Chief of sinners though I be…

My last post involved hearing a verse that is sometimes taken as “Gospel” as heavy Law. Today I’m hearing something that tends to be taken as Law as Gospel.

It came from singing “Chief of Sinners Though I Be” to my kiddies. This is one of the songs that is being illustrated in my forthcoming book of hymns for children and, funnily enough, it was my original illustration idea that caused a bit of a double take while singing the hymn today. The end of the song is as follows:

“When my wayward heart would stray/ Keep me in the narrow way;/ Grace in time of need supply/ While I live and when I die.”

I stopped on the words “keep me in the narrow way.” It’s such a common idiom. What does it mean?
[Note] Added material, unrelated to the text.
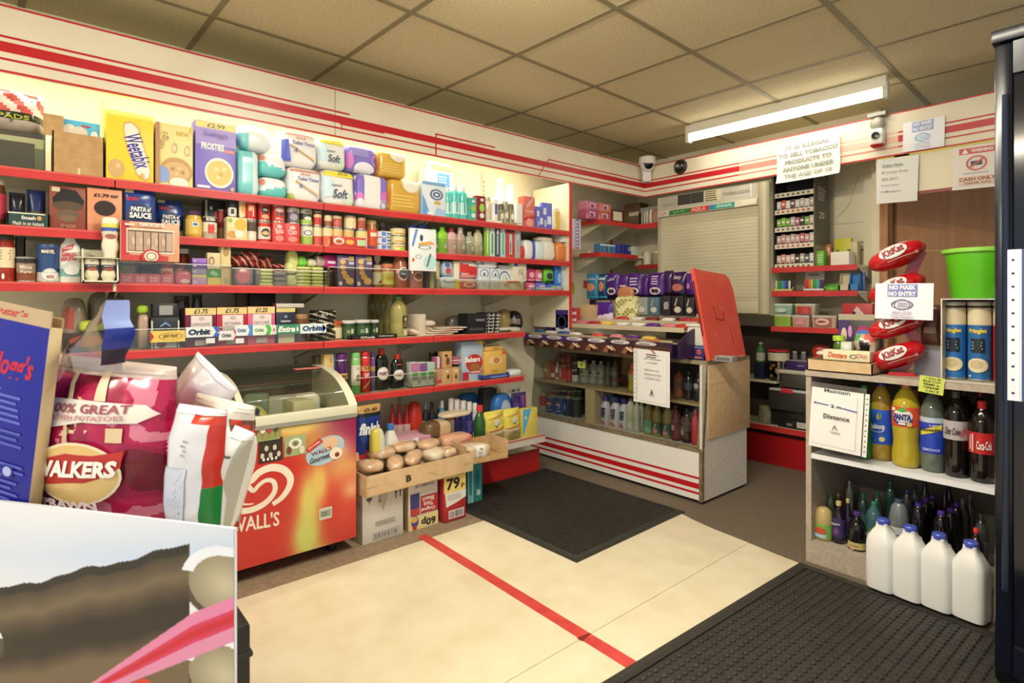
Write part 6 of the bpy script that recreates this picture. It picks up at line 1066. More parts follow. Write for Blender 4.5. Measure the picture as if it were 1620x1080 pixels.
NAMES = [('blue and yellow ice cream bag below the lid divider', '#c9b24c', lambda x, y, z: '#2c3058' if z > .5 and x < .3 else '#d8c468'), ('brown ice lolly bag beside the blue and yellow bag', '#6a4c3c', None), ('tan frozen food packet at the front of the freezer', '#c8a870', None), ('cream cornet box in the right half of the freezer', '#d8d0a4', None), ('white wrapped cornets in the right half of the freezer', '#e2dcc8', None), ('coiled pale lolly pack at the right end of the freezer', '#d0cc9c', None), ('pale green card box at the back of the freezer', '#8a9c84', None), ('clear bag of ice at the left end of the freezer', '#b8b09c', None), ('yellow ice cream tub lid in the middle of the freezer', '#d8c87c', None)]
for j, ((l, c, fm), (x, y, sx, sy, h)) in enumerate(zip(NAMES, ((.50, .16, .2, .14, .10), (.36, .17, .16, .12, .09), (.62, .10, .16, .08, .06), (.74, .17, .1, .12, .12), (.80, .24, .12, .1, .13), (.83, .10, .1, .09, .07), (.60, .30, .1, .06, .14), (.20, .18, .2, .16, .10), (.55, .22, .12, .1, .1)))):
    t = MB().soft(sx, h, sy, M(c, .3), 3.4 if j not in (3, 6) else 12, 8, .006 if j not in (3, 6) else 0, 22, seed=j, fm=(lambda a, b, d: M(fm(a, b, d))) if fm else None).build('ice_cream_pack', loc=(FX - y, FY0 + x, .5605), rz=PI / 2 + rr.uniform(-.4, .4)); tag(t, l, 'ice cream')
for j, y in enumerate((.24, .74)):
    t = MB().box(-.17, -.15, 0, .17, .15, .20, M('#a8a890')).build('freezer_basket', loc=(FX - .20, FY0 + y, .36), rz=PI / 2); tag(t, f'pale basket holding ice creams in the {["left", "right"][j]} half of the freezer', 'basket')
# ================================================================ FOREGROUND DISPLAY
d0 = 1.05; l0 = (372 - 810) / FPX * d0
P0 = Vector((l0 * CT - ST * d0, l0 * ST + CT * d0, 0)); FRZ = R(35.2)
FR = Matrix.Translation(P0) @ Matrix.Rotation(FRZ, 4, 'Z')
def infr(x, y, z): return FR @ Vector((x, y, z))
def px_fr(px, py, yy=0):
    r = Vector(ray(px, py)); n = (Matrix.Rotation(FRZ, 3, 'Z') @ Vector((0, 1, 0))); o = Vector((0, 0, EYE))
    q = infr(0, yy, 0); t = (q - o).dot(n) / r.dot(n); return FR.inverted() @ (o + r * t)
dsp = empty('display_stand', P0, FRZ); tag(dsp, 'card display stand printed with chocolate rolls, holding crisps and cereal', 'display stand')
HT_ = .694
MB().box(-.80, 0, .0, -.001, .006, HT_, M('#dfe3ea', .4)).build('card_body', dsp, flat=True)
xs_ = px_fr(366, 700, .31).x
MB().box(-.80, .03, .372, xs_ - .03, .31, .588, M('#b9b2a4')).build('inner_shelf', dsp)
def pic(u, v):
    x = (u * .80 - .18) / .62; z = (v * HT_ - .38) / .314   # x 0..1 across the visible part, z 1 at the top edge
    c = mix(hx('#dfe3ec'), hx('#bccdee'), max(0, 1 - abs(z - .62 - .2 * x) / .3) * (.4 + .6 * x)); e1 = .37 + .6 * x + .012 * math.sin(x * 19) + .006 * math.sin(x * 47)
    if x < .84 and z < e1:
        q = (e1 - z) / .40; c = hx('#221e1e') if q < .14 else mix(hx('#3c342c'), hx('#6a5a46'), (q - .14) / .3) if q < .5 else mix(hx('#6a5a46'), hx('#221a1a'), (q - .5) / .4)
        if q > 1.2: c = mix(hx('#221a1a'), hx('#6a5844'), (q - 1.2) / .3)
    for cx, cz, r in ((.97, .66, .135), (.97, .12, .135), (-.05, .02, .1)):
        dd = math.hypot(x - cx, (z - cz) * .72)
        if dd < r * 1.2 and x > cx - r * 1.0: c = mix(hx('#c0b8a2'), hx('#8d846c'), dd / r) if dd < r else hx('#4a4036')
        if r * .92 < dd < r * 1.22 and z > cz + .05: c = hx('#e4eaf8')
    tp, bt = -.1 + 1.4 * (x - .45) - .08 * max(0, x - .85) * 6, .33 - .95 * (1 - x)
    if x > .42 and bt < z < tp:
        k = (z - bt) / (tp - bt); c = mix(hx('#cc3a6c'), hx('#bf0f2a'), 1 - abs(k - .52) / .2) if abs(k - .52) < .2 else hx('#d67fac') if k > .5 else hx('#d487ae')
    if z < -.03 + .03 * math.sin(x * 40) and x > .6: c = hx('#d0321c')
    return c
art('printed_front', dsp, lambda u, v: (u * .798 - .80, -.001, .1 + v * (HT_ - .1)), 420, 240, lambda u, v: pic(u, (.1 + v * (HT_ - .1)) / HT_), .35)
# cereal box seen from behind
t = MB().box(-.15, 0, 0, .15, .028, .50, M('#10148c', .4), .002, faces={'right': M('#c9b48c'), 'top': M('#bfa680')}).build('cereal_box'); tag(t, 'large dark blue cereal box leaning in the display stand', 'box')
q = px_fr(-40, 790, .012); t.matrix_world = FR @ Matrix.Translation((q.x - .012, .012, .59)) @ Matrix.Rotation(R(9), 4, 'Y')
printed('printed_back', t, flat_surf(0), .30, .50, [('t', .62, .80, .56, .13, "Kellogg's", '#b81830', {'shear': .3, 'bold': .03}), ('r', .35, .70, .62, .706, '#8088d0'), ('l', .35, .56, .95, .69, 5, '#5a62c0'), ('l', .35, .46, .92, .54, 3, '#4a52b0'), ('l', .35, .06, .95, .40, 14, '#5058b8'), ('e', .55, .36, .05, .03, '#a8b0e0'), ('e', .78, .36, .06, .03, '#a8b0e0'), ('g', .78, .36, .06, .03, '#10148c', .7)])
mb = MB(); mb.box(-.15, 0, .5, .15, .003, .535, M('#b8a080')); mb.box(-.15, .024, .5, .15, .028, .52, M('#a8906c')); mb.build('open_flap', t, flat=True)
printed('flap_print', t, flat_surf(0), .30, .035, [('t', .5, .5, .6, .5, "Kellogg's", '#b83c30', {'shear': .3})], z0=.5)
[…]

It is a reference to Jesus’ words in Matthew 7:13-14. “Enter through the narrow gate. For wide is the gate and broad is the road that leads to destruction, and many enter through it. But small is the gate and narrow the road that leads to life, and only a few find it.” From this, we’ve developed the phrase “straight and narrow” to describe a life of moral excellence, that tightrope that we must stay on to make our way through life and eventually to heaven. But hold on. That’s not what this phrase means at all! What is that “narrow way” that we ask Jesus to keep us in?

It was the illustration for the hymn that came to mind: the prodigal son on the road, his father running to meet him. The road was narrow and cross-shaped.

It is Jesus who is the Way, the narrow way, the only way to the Father (John 14:6). We are asking to be kept in Christ, in the way of repentance, the way of the cross. Repentance: contrition over sin; returning to faith in the Savior, confident of his forgiveness and acceptance.

Examples like these make me realize just how easy it is to make squeaky-clean moralism run rampant all over the Gospel. When the answer to the question is Jesus, and the point of the whole text is Him, how easy is it to replace Him with our own good Christian deeds? Wasn’t that yet another mistake of the prodigal son? “Maybe if I promise to work hard at being a really good boy from now on, my father will take me back as hired hand.” He can’t even get his rehearsed speech out before the Father embraces him, lavishly pours out his gifts of love and acceptance on him, and starts the party.

As we move into the season of Lent, this narrow way is before our eyes. It’s a darker way, the valley of the shadow of death. Many will even avoid the season in general, eager to move on to the joy (and triumphalism?) of Easter. But the way to Easter is the way of the cross, suffering and death, the Via Dolorosa. When my wayward heart should stray, may God keep me in this narrow way, and grace in time of need supply, while I live and when I die.